Lines that hold the word "Blender" should be located and copied.

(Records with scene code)
· · · ·
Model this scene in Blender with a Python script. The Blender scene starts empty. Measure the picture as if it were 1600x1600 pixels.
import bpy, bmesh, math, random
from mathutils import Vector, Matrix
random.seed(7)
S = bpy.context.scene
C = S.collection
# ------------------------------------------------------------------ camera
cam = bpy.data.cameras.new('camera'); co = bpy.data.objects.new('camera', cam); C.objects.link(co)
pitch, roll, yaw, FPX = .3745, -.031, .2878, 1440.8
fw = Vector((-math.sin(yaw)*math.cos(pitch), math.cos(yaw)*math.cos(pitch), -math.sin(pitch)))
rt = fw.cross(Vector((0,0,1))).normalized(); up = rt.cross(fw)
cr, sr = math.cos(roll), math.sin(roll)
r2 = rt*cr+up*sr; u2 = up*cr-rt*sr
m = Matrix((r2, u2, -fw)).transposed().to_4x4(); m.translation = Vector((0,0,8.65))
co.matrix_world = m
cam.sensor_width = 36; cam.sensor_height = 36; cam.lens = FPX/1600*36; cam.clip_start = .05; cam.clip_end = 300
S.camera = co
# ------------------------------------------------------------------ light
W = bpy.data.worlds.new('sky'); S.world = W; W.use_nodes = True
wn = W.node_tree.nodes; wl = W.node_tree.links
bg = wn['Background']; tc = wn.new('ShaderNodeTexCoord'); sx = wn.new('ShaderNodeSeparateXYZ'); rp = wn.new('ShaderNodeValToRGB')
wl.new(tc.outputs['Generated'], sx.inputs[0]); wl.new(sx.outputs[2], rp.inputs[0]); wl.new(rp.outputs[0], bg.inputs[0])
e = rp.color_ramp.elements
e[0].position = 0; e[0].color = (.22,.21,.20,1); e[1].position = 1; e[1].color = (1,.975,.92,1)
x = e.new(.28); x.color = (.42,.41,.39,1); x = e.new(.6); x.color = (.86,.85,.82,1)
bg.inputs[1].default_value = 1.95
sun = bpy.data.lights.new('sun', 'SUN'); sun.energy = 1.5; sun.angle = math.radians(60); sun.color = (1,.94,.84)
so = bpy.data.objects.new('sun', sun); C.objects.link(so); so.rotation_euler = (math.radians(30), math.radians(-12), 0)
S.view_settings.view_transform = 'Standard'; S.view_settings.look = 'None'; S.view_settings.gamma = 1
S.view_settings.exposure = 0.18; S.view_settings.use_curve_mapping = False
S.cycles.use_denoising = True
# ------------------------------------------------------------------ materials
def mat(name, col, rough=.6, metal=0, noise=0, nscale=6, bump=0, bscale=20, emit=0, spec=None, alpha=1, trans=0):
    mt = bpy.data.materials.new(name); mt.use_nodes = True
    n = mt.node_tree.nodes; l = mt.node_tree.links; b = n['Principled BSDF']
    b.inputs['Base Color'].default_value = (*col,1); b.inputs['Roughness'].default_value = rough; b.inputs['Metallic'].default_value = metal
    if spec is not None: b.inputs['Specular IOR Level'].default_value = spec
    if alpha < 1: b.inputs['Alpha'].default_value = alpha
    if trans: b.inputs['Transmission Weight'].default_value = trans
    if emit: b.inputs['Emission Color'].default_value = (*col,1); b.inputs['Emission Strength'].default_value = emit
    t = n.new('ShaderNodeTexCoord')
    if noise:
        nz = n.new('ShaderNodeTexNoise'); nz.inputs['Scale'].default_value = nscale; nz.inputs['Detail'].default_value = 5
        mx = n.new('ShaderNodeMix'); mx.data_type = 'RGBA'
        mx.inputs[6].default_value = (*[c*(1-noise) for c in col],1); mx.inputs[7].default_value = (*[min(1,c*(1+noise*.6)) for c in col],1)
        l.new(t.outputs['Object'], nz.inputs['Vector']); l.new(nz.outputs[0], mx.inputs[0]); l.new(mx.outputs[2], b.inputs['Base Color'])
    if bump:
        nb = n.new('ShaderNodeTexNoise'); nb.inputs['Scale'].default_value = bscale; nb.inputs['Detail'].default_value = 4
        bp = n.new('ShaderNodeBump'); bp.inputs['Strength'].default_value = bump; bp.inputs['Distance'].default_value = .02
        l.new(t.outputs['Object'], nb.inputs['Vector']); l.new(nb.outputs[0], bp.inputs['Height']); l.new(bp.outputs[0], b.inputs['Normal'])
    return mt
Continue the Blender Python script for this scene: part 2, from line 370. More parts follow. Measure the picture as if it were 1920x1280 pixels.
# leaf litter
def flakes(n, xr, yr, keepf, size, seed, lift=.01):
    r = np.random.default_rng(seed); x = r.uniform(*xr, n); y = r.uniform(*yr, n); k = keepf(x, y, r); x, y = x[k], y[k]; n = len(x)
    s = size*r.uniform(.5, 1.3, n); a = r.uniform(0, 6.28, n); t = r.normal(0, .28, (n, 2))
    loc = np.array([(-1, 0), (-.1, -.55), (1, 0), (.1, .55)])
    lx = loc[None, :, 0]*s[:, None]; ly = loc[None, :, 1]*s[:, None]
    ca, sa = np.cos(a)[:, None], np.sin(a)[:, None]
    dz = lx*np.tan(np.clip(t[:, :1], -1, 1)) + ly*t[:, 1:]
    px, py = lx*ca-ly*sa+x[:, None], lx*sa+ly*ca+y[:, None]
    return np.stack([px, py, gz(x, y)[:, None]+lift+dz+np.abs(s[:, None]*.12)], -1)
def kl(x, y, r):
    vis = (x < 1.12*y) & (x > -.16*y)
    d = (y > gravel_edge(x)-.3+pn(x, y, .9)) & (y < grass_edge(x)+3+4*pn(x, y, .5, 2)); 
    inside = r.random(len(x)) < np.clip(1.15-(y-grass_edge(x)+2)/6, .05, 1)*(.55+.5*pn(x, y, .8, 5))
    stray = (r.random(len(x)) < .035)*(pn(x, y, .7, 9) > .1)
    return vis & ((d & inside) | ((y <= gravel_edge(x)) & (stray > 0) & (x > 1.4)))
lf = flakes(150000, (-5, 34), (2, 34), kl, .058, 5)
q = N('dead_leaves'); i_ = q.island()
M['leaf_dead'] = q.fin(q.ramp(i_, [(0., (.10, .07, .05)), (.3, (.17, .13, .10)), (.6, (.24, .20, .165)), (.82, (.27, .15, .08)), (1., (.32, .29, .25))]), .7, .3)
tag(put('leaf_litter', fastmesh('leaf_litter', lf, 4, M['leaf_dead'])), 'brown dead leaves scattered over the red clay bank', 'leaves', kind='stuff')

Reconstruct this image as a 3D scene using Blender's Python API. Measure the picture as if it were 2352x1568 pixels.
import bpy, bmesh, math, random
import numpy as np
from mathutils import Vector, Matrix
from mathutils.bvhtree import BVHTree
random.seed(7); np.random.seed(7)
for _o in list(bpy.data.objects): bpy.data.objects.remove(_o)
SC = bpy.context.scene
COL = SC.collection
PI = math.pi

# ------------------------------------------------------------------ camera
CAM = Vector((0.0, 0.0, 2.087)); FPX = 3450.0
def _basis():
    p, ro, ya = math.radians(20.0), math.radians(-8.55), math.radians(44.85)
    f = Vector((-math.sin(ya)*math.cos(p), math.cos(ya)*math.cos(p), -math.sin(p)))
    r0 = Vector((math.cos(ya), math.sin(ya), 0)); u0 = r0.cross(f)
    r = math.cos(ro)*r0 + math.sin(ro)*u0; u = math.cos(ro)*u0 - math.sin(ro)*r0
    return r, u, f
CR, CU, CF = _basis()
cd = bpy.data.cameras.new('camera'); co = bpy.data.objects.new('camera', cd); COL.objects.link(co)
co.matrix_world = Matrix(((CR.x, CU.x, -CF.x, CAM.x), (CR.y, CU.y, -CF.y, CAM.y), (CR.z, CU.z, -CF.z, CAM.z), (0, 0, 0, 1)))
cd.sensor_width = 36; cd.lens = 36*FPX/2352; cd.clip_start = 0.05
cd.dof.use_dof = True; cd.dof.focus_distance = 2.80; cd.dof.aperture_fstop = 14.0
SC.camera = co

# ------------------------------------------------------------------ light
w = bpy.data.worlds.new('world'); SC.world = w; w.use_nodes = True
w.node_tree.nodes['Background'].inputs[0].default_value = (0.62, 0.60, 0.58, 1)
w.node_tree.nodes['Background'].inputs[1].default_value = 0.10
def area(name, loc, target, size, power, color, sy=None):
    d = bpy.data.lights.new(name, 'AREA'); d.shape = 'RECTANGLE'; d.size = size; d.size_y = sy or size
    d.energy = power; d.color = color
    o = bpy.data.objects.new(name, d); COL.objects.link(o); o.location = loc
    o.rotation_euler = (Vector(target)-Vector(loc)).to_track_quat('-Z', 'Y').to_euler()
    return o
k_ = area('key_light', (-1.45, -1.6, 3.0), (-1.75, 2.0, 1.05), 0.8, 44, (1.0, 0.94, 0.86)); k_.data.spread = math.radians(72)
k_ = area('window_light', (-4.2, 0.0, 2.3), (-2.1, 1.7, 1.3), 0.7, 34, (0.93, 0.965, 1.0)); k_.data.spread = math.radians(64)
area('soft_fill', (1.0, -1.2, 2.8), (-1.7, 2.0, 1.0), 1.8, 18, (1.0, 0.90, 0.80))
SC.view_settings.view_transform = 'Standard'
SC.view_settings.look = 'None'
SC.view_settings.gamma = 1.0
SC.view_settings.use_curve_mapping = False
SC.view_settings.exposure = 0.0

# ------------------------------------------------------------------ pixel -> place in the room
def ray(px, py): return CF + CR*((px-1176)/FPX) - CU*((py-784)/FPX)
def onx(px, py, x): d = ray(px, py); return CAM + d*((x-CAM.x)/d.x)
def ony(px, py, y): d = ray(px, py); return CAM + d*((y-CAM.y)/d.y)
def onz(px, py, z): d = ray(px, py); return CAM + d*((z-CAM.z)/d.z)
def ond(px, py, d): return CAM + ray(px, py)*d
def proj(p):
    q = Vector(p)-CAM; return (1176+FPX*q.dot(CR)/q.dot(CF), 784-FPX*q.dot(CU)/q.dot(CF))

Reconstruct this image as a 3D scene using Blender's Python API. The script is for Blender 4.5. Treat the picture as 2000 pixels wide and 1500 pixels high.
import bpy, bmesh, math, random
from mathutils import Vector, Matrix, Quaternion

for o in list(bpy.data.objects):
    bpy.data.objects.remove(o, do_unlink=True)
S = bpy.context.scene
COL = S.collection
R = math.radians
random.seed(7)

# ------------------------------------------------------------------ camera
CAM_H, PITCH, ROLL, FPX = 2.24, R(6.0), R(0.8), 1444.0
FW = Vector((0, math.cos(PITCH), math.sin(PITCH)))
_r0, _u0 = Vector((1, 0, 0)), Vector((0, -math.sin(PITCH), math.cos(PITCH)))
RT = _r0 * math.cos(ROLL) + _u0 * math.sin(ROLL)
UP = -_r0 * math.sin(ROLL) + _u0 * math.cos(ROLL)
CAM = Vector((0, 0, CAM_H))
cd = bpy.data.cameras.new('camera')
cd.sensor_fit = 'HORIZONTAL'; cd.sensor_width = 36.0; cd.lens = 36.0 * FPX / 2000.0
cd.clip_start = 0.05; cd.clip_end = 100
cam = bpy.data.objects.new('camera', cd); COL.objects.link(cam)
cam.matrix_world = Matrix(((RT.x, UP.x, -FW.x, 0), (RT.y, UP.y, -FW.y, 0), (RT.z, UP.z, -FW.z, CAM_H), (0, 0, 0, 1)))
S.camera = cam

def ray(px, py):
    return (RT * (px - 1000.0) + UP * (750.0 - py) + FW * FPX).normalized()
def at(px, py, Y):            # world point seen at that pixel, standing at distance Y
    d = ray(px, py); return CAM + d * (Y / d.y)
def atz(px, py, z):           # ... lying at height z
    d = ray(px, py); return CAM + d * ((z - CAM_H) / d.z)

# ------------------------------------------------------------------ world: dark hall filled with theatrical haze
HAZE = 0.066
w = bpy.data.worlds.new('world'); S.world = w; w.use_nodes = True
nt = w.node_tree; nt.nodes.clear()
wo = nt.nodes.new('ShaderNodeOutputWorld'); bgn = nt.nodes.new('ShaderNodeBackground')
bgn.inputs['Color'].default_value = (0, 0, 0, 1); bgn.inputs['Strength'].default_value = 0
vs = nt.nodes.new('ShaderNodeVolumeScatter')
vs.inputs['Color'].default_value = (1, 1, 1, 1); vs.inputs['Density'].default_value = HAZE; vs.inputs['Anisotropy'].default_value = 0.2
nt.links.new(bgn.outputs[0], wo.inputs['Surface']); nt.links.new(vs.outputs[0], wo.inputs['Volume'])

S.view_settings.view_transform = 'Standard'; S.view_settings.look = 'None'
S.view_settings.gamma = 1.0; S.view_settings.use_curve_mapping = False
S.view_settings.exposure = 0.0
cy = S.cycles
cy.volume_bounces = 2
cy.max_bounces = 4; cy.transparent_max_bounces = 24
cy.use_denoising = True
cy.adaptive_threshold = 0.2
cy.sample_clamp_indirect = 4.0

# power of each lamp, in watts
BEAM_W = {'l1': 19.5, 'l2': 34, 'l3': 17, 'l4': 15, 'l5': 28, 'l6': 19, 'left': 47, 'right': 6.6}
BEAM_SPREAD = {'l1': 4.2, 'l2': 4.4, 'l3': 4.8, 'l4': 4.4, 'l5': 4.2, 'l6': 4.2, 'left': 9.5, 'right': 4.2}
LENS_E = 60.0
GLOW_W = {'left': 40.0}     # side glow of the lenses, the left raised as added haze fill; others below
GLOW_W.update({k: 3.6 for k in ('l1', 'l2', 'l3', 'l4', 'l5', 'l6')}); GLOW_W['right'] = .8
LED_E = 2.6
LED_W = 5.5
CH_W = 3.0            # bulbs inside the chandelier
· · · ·
§ THE RESPONSE:
Model this scene in Blender with a Python script. The Blender scene starts empty. Measure the picture as if it were 1600x1600 pixels.
Continue the Blender Python script for this scene: part 2, from line 370. More parts follow. Measure the picture as if it were 1920x1280 pixels.
Reconstruct this image as a 3D scene using Blender's Python API. Measure the picture as if it were 2352x1568 pixels.
Reconstruct this image as a 3D scene using Blender's Python API. The script is for Blender 4.5. Treat the picture as 2000 pixels wide and 1500 pixels high.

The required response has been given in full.